Exercise requirements:
Retype the opening lines of the data exactly, stopping after the line that contains "scn = bpy.context.scene". Skip every picture.
** Start of Material provided **
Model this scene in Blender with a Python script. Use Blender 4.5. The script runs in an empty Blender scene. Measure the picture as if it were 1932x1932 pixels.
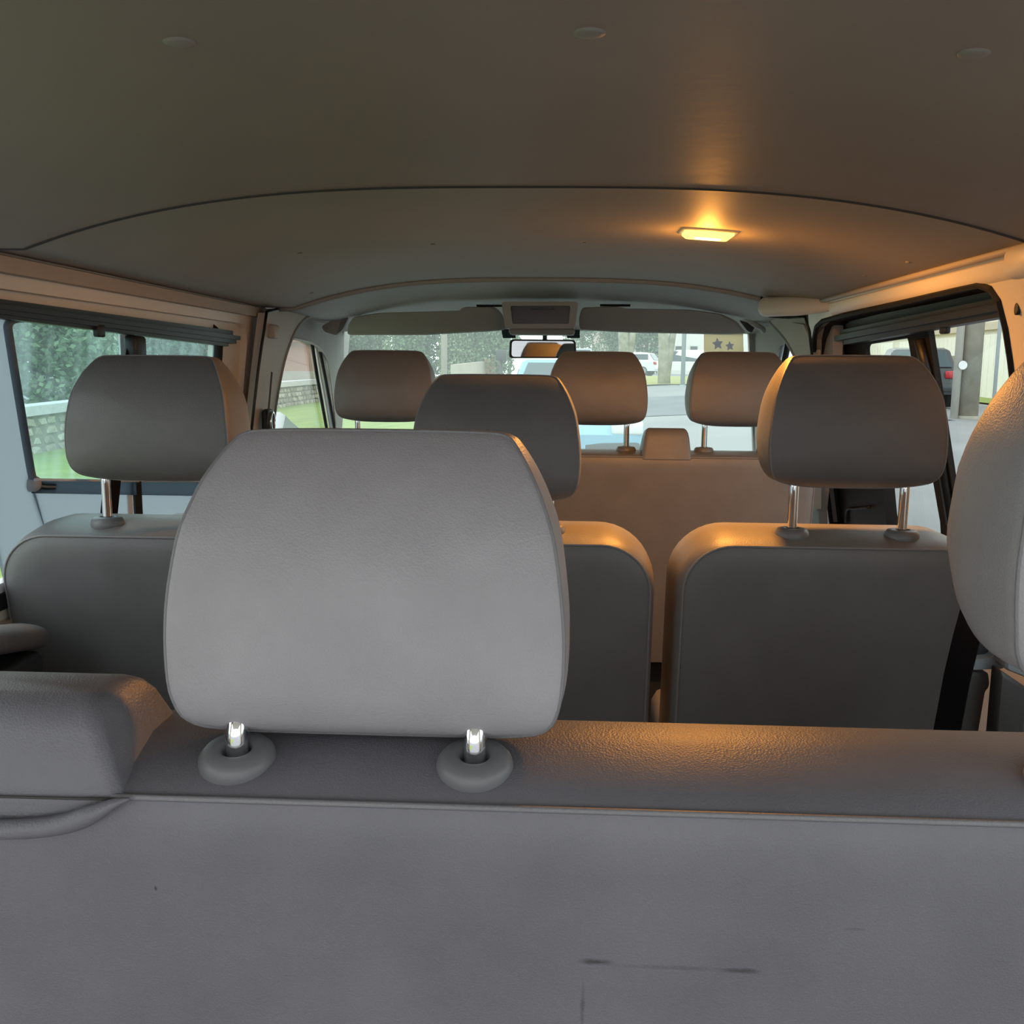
import bpy, bmesh, math, random
from mathutils import Vector, Matrix
from mathutils.geometry import tessellate_polygon

R = math.radians
random.seed(7)
C = bpy.context.scene.collection
scn = bpy.context.scene

# ------------------------------------------------------------------ camera, sky, exposure
H = 1.73                       # eye height above the street (the van floor lies at 0.62)
F = 1850.0                     # focal length in pixels of a 1932 px frame
PITCH, YAW, ROLL = R(8.25), R(2.83), R(0.5)
CAM = Vector((0.06, 0.0, H))
cd = bpy.data.cameras.new('camera')
cam = bpy.data.objects.new('camera', cd)
C.objects.link(cam)
cd.sensor_width = 36.0
cd.lens = 36.0 * F / 1932.0
cd.clip_start = 0.02
cd.clip_end = 400
CM = Matrix.Rotation(YAW, 3, 'Z') @ Matrix.Rotation(R(90) - PITCH, 3, 'X') @ Matrix.Rotation(ROLL, 3, 'Z')
cam.matrix_world = Matrix.Translation(CAM) @ CM.to_4x4()
scn.camera = cam

scn.view_settings.view_transform = 'Standard'
scn.view_settings.look = 'None'
scn.view_settings.gamma = 1.0
scn.view_settings.use_curve_mapping = False
scn.view_settings.exposure = 0.0

world = bpy.data.worlds.new('overcast_sky')
scn.world = world
world.use_nodes = True
wn, wl = world.node_tree.nodes, world.node_tree.links
wn.clear()
w_out = wn.new('ShaderNodeOutputWorld')
w_bg = wn.new('ShaderNodeBackground')
w_tc = wn.new('ShaderNodeTexCoord')
w_sep = wn.new('ShaderNodeSeparateXYZ')
w_ramp = wn.new('ShaderNodeValToRGB')
wl.new(w_tc.outputs['Generated'], w_sep.inputs[0])
wl.new(w_sep.outputs['Z'], w_ramp.inputs[0])
wl.new(w_ramp.outputs[0], w_bg.inputs[0])
wl.new(w_bg.outputs[0], w_out.inputs[0])
w_ramp.color_ramp.elements[0].position = 0.0
w_ramp.color_ramp.elements[0].color = (0.86, 0.88, 0.89, 1)
w_ramp.color_ramp.elements[1].position = 0.6
w_ramp.color_ramp.elements[1].color = (0.93, 0.95, 1.0, 1)
w_bg.inputs[1].default_value = 2.6

LAMP_COLOR = (1.0, 0.385, 0.06)
LAMP_WATTS = 8.6


# ------------------------------------------------------------------ where a sight line meets a plane
def ray(px, py):
    return CM @ Vector(((px - 966.0) / F, -(py - 966.0) / F, -1.0))


def at(px, py, y):
    d = ray(px, py)
    return CAM + d * ((y - CAM.y) / d.y)


def atx(px, py, x):
    d = ray(px, py)
    return CAM + d * ((x - CAM.x) / d.x)


def atz(px, py, z):
    d = ray(px, py)
    return CAM + d * ((z - CAM.z) / d.z)


def atpl(px, py, p, n):
    d = ray(px, py)
    return CAM + d * ((p - CAM).dot(n) / d.dot(n))


# ------------------------------------------------------------------ materials
MATS = {}


def mat(name, col, rough=0.5, metal=0.0, var=0.0, vscale=8.0, bump=0.0, bscale=200.0, spec=0.5, col2=None):
    if name in MATS:
        return MATS[name]
    m = bpy.data.materials.new(name)
    m.use_nodes = True
    n, l = m.node_tree.nodes, m.node_tree.links
    p = n['Principled BSDF']
    p.inputs['Base Color'].default_value = (*col, 1)
    p.inputs['Roughness'].default_value = rough
    p.inputs['Metallic'].default_value = metal
    p.inputs['Specular IOR Level'].default_value = spec
    tc = n.new('ShaderNodeTexCoord')
    if var > 0:
        nz = n.new('ShaderNodeTexNoise')
        nz.inputs['Scale'].default_value = vscale
        nz.inputs['Detail'].default_value = 5
        l.new(tc.outputs['Object'], nz.inputs['Vector'])
        rp = n.new('ShaderNodeValToRGB')
        a = col
        b = col2 if col2 else tuple(min(1, c * (1 + var)) for c in col)
        if not col2:
            a = tuple(c * (1 - var) for c in col)
        rp.color_ramp.elements[0].position = 0.3
        rp.color_ramp.elements[1].position = 0.7
        rp.color_ramp.elements[0].color = (*a, 1)
        rp.color_ramp.elements[1].color = (*b, 1)
        l.new(nz.outputs['Fac'], rp.inputs[0])
        l.new(rp.outputs[0], p.inputs['Base Color'])
    if bump > 0:
        nb = n.new('ShaderNodeTexNoise')
        nb.inputs['Scale'].default_value = bscale
        nb.inputs['Detail'].default_value = 3
        l.new(tc.outputs['Object'], nb.inputs['Vector'])
        bp = n.new('ShaderNodeBump')
        bp.inputs['Strength'].default_value = bump
        bp.inputs['Distance'].default_value = 0.002
        l.new(nb.outputs['Fac'], bp.inputs['Height'])
        l.new(bp.outputs[0], p.inputs['Normal'])
    MATS[name] = m
    return m


def vinyl(name, col, stains=()):
    """grained seat vinyl; stains are (centre, half sizes, strength) marks of dirt that belong to the cover"""
    m = bpy.data.materials.new(name)
    m.use_nodes = True
    n, l = m.node_tree.nodes, m.node_tree.links
    p = n['Principled BSDF']
    p.inputs['Roughness'].default_value = 0.44
    p.inputs['Specular IOR Level'].default_value = 0.5
    geo = n.new('ShaderNodeNewGeometry')
    nz = n.new('ShaderNodeTexNoise')
    nz.inputs['Scale'].default_value = 14
    nz.inputs['Detail'].default_value = 6
    l.new(geo.outputs['Position'], nz.inputs['Vector'])
    rp = n.new('ShaderNodeValToRGB')
    rp.color_ramp.elements[0].position = 0.3
    rp.color_ramp.elements[1].position = 0.7
    rp.color_ramp.elements[0].color = (*[c * 0.92 for c in col], 1)
    rp.color_ramp.elements[1].color = (*[c * 1.06 for c in col], 1)
    l.new(nz.outputs['Fac'], rp.inputs[0])
    cur = rp.outputs[0]
    for (c, h, s) in stains:
        sub = n.new('ShaderNodeVectorMath')
        sub.operation = 'SUBTRACT'
        l.new(geo.outputs['Position'], sub.inputs[0])
        sub.inputs[1].default_value = c
        dv = n.new('ShaderNodeVectorMath')
        dv.operation = 'DIVIDE'
        l.new(sub.outputs[0], dv.inputs[0])
        dv.inputs[1].default_value = h
        ln = n.new('ShaderNodeVectorMath')
        ln.operation = 'LENGTH'
        l.new(dv.outputs[0], ln.inputs[0])
        nn = n.new('ShaderNodeTexNoise')
        nn.inputs['Scale'].default_value = 90
        l.new(geo.outputs['Position'], nn.inputs['Vector'])
        ad = n.new('ShaderNodeMath')
        ad.operation = 'ADD'
        l.new(ln.outputs['Value'], ad.inputs[0])
        l.new(nn.outputs['Fac'], ad.inputs[1])
        mr = n.new('ShaderNodeMapRange')
        mr.inputs[1].default_value = 0.75
        mr.inputs[2].default_value = 1.5
        mr.inputs[3].default_value = s
        mr.inputs[4].default_value = 0.0
        l.new(ad.outputs[0], mr.inputs[0])
        mx = n.new('ShaderNodeMix')
        mx.data_type = 'RGBA'
        l.new(mr.outputs[0], mx.inputs[0])
        l.new(cur, mx.inputs[6])
        mx.inputs[7].default_value = (0.03, 0.028, 0.024, 1)
        cur = mx.outputs[2]
    l.new(cur, p.inputs['Base Color'])
    v = n.new('ShaderNodeTexVoronoi')
    v.inputs['Scale'].default_value = 620
    l.new(geo.outputs['Position'], v.inputs['Vector'])
    nb = n.new('ShaderNodeTexNoise')
    nb.inputs['Scale'].default_value = 30
    l.new(geo.outputs['Position'], nb.inputs['Vector'])
    mul = n.new('ShaderNodeMath')
    mul.operation = 'MULTIPLY_ADD'
    l.new(nb.outputs['Fac'], mul.inputs[0])
    mul.inputs[1].default_value = 2.2
    l.new(v.outputs['Distance'], mul.inputs[2])
    bp = n.new('ShaderNodeBump')
    bp.inputs['Strength'].default_value = 0.22
    bp.inputs['Distance'].default_value = 0.0012
    l.new(mul.outputs[0], bp.inputs['Height'])
    l.new(bp.outputs[0], p.inputs['Normal'])
    MATS[name] = m
    return m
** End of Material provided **
Completed exercise:
Model this scene in Blender with a Python script. Use Blender 4.5. The script runs in an empty Blender scene. Measure the picture as if it were 1932x1932 pixels.
import bpy, bmesh, math, random
from mathutils import Vector, Matrix
from mathutils.geometry import tessellate_polygon

R = math.radians
random.seed(7)
C = bpy.context.scene.collection
scn = bpy.context.scene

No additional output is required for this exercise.